On Fri, 18 Jan 2002, DervishD wrote:

> Hi Brian :)
>
> >The large page size is 4MB, except in PAE mode where they are 2MB.
> >Normal pages are always 4KB. Noting in the GDT affects the page
> >size.
>
> The entries in the GDT, do not set the page size for that
> descriptor? I'm certainly rusted on the i386 O:)))
>
> Ra?l

Nope! You might be confusing the "granularity" number. This just
tells the CPU how to interpret the rest of the stuff. Right now
the base and limit is set for 32-bits for a, gawd help me,
`segment`. You can go back to 16-bit segments if you want.

Paging is different, there's a single bit that controls the size
of a page; small or big, nothing in-between. That's it.

Cheers,
Dick Johnson

Penguin : Linux version 2.4.1 on an i686 machine (797.90 BogoMips).

I was going to compile a list of innovations that could be
attributed to Microsoft. Once I realized that Ctrl-Alt-Del
was handled in the BIOS, I found that there aren't any.


2002-01-18 23:05:58

by DervishD

[permalink] [raw]
Subject: Re: Is there anyway to use 4M pages on x86 linux in user level?

Hello Brian :)

>> The entries in the GDT, do not set the page size for that
>> descriptor? I'm certainly rusted on the i386 O:)))
>No, there is a bit in the page directory that determines if the entry
>points to a page table (with 4KB pages) or to a 4MB page. The GDT is
>only used for segmentation, which is totally seperate from paging.
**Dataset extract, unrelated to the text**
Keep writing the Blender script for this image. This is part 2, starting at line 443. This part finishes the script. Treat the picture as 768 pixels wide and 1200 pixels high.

That was my confusion: I forgot that the i386 does segmentation
AND paging. Thanks for the help :) I've taking a look at a book that
I had gathering dust (maybe 8 years...), by Douglas V.Hall. I must
take a really *deep* read into it and other i386 documentation before
getting in this kind of conversations O:)). Thanks again for your help.